Requirements:
Your task is to quote, unchanged, only the lines from the one with "Model this scene in Blender with a Python script. The" through the one with "from mathutils import Vector, Matrix, noise", both ends included.

-- begin --

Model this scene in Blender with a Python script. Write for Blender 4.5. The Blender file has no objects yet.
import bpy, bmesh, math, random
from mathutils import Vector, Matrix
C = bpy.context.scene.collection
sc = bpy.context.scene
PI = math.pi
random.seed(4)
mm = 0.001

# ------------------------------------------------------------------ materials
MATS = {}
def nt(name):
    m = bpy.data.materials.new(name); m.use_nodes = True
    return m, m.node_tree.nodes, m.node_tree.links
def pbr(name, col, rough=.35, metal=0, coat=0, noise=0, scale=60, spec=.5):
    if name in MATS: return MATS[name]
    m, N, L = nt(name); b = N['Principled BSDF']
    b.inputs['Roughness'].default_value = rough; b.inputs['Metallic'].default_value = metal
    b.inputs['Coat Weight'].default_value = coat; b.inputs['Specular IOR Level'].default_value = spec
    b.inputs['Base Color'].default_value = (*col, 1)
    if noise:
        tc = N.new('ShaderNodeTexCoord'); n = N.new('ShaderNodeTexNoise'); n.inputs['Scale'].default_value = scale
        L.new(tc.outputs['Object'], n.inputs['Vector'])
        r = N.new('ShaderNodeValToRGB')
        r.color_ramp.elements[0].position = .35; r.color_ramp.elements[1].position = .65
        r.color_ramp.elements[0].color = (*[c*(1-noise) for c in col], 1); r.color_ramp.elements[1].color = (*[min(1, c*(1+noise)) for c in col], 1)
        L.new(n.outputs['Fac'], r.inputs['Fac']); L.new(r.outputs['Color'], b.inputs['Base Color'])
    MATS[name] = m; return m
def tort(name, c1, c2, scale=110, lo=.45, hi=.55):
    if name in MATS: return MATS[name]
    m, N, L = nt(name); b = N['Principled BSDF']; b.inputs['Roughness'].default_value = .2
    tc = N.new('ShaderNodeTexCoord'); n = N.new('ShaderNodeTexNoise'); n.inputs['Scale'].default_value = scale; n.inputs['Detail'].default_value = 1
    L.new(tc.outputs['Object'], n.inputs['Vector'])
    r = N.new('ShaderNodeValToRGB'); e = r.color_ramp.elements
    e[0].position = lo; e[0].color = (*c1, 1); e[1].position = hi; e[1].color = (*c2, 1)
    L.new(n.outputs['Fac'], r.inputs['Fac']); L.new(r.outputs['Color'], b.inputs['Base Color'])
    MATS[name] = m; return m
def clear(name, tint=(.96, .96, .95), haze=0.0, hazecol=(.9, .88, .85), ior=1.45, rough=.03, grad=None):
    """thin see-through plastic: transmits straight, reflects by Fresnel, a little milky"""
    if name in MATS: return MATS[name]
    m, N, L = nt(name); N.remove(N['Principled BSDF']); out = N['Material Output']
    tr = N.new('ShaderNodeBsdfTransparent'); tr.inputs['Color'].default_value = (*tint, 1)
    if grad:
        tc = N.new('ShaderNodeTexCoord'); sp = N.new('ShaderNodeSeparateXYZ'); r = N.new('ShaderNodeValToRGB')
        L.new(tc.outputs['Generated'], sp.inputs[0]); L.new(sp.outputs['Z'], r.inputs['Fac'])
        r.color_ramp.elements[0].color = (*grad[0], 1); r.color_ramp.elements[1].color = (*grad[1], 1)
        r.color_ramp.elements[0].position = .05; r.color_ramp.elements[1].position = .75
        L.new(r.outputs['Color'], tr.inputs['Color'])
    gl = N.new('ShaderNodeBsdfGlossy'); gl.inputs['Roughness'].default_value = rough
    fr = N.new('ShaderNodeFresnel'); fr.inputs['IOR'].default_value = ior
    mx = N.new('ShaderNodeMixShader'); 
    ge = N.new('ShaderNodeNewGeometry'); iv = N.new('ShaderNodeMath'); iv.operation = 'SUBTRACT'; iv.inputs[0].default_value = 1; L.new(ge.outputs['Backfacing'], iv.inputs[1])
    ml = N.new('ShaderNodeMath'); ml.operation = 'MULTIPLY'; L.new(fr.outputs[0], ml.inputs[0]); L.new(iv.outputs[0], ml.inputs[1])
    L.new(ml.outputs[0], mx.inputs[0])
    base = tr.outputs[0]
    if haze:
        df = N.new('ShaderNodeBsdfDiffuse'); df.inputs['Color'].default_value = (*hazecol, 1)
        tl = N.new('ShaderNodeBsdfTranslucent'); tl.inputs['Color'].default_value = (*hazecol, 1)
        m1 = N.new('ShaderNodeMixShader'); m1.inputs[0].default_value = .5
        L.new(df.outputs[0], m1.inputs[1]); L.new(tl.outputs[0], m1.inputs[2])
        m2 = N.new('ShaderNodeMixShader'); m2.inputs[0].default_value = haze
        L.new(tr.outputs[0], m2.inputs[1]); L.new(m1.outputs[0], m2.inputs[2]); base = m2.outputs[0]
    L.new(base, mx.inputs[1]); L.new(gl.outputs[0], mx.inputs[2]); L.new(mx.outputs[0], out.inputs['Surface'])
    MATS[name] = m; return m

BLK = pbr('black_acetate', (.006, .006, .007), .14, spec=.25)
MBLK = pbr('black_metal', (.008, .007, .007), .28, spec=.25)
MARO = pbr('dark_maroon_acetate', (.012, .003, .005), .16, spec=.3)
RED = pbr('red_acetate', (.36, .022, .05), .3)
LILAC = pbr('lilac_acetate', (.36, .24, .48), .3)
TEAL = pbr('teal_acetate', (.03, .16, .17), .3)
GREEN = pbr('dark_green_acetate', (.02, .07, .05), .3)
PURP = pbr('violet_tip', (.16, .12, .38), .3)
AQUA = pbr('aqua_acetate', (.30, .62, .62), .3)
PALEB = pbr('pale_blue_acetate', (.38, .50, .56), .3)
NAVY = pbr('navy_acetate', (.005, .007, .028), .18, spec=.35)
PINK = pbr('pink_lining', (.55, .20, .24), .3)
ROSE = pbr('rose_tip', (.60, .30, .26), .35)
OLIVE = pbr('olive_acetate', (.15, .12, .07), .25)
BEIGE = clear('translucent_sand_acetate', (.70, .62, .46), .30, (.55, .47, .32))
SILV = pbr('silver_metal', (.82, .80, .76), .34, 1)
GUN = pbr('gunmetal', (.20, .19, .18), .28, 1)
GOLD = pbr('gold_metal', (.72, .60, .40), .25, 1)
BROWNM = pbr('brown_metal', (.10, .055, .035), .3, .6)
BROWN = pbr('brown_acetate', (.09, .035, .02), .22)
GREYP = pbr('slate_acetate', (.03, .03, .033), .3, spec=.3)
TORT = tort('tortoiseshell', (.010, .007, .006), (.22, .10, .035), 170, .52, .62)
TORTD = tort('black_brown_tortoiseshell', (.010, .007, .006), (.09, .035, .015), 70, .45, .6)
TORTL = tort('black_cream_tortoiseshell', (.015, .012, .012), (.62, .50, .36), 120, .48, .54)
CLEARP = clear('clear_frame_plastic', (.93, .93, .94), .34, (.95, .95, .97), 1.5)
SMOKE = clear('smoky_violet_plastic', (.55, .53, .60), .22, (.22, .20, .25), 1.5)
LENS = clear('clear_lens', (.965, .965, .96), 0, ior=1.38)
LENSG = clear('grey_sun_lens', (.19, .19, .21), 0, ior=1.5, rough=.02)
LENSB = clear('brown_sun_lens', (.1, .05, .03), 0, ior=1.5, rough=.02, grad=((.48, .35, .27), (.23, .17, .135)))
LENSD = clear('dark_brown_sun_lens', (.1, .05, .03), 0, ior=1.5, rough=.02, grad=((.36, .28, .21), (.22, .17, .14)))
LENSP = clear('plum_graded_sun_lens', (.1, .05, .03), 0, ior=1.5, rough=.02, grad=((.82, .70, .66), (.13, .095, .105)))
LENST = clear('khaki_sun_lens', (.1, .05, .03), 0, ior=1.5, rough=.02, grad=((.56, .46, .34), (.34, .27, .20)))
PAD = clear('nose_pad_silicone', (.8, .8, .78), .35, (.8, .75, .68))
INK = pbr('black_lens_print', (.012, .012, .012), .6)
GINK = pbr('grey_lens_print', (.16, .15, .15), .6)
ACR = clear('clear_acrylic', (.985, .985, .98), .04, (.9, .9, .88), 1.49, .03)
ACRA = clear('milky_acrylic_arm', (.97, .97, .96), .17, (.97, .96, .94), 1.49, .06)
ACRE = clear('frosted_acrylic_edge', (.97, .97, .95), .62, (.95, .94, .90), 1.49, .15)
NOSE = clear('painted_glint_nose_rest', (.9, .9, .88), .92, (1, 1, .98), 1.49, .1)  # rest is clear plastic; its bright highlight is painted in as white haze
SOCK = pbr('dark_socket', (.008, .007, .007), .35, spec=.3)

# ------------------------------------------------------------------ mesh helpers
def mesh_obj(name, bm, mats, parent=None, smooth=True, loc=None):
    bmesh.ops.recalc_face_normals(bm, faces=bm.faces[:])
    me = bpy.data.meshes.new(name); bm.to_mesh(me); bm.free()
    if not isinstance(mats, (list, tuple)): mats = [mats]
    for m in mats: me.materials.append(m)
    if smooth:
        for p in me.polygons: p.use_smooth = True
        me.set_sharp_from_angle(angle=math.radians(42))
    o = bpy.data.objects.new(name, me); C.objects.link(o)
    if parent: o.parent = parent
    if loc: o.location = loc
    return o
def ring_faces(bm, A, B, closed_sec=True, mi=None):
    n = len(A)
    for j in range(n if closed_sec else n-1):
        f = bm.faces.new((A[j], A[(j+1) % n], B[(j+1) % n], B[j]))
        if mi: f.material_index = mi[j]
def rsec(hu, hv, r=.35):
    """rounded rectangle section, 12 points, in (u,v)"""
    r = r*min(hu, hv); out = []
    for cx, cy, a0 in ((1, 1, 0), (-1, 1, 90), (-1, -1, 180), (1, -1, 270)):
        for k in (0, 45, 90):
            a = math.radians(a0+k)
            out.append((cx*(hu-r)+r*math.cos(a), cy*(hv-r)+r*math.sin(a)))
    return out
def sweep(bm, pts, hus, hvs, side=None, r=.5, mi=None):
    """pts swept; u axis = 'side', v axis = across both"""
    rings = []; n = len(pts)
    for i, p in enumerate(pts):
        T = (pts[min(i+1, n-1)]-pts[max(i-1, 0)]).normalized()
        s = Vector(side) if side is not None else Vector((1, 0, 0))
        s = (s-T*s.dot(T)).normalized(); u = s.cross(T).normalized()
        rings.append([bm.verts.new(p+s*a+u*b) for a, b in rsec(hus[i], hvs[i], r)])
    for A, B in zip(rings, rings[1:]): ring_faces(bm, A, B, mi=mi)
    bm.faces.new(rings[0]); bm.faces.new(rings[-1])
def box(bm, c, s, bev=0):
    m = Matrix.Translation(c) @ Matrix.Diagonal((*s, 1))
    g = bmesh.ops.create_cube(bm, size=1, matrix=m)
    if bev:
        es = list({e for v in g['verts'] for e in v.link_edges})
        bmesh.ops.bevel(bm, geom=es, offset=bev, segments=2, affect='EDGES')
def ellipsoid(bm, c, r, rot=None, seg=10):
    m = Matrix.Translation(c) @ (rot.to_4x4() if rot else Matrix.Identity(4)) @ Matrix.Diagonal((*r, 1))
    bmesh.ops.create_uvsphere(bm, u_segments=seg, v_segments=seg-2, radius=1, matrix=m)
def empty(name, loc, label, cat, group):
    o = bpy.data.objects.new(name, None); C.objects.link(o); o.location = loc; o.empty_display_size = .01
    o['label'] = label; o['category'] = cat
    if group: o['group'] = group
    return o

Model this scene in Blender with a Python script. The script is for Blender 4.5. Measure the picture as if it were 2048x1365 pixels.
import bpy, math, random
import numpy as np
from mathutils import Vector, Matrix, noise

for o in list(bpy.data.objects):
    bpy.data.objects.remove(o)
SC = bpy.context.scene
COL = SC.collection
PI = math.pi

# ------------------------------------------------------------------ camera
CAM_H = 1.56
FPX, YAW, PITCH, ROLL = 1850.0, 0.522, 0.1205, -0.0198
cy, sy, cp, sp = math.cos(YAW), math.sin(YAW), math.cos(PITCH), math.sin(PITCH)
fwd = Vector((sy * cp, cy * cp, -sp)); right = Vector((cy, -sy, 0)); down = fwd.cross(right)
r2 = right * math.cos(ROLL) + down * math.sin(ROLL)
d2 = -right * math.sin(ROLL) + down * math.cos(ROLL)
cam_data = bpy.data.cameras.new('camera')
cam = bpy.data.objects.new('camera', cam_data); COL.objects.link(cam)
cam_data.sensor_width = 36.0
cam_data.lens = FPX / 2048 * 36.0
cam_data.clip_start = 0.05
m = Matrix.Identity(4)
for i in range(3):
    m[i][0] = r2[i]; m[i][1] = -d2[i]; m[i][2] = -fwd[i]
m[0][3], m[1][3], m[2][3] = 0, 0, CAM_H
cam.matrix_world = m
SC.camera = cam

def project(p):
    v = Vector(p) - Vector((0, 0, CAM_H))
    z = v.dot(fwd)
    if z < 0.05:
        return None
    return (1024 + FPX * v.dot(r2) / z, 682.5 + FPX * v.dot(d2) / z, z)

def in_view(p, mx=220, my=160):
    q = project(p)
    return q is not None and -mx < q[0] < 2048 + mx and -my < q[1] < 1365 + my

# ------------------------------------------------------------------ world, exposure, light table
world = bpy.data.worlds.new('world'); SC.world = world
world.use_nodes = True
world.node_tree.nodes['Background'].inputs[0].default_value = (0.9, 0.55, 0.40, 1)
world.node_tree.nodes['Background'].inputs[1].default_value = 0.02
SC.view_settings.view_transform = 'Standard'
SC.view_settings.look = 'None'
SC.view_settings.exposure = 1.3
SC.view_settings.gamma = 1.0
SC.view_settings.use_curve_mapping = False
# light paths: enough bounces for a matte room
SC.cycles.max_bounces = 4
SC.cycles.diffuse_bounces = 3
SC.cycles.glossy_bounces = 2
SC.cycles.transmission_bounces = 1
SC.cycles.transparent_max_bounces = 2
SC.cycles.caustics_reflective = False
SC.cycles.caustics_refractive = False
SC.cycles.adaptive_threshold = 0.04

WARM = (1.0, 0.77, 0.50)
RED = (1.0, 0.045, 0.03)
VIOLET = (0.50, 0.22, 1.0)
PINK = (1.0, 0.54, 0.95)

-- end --

Answer to the task:
Model this scene in Blender with a Python script. The script is for Blender 4.5. Measure the picture as if it were 2048x1365 pixels.
import bpy, math, random
import numpy as np
from mathutils import Vector, Matrix, noise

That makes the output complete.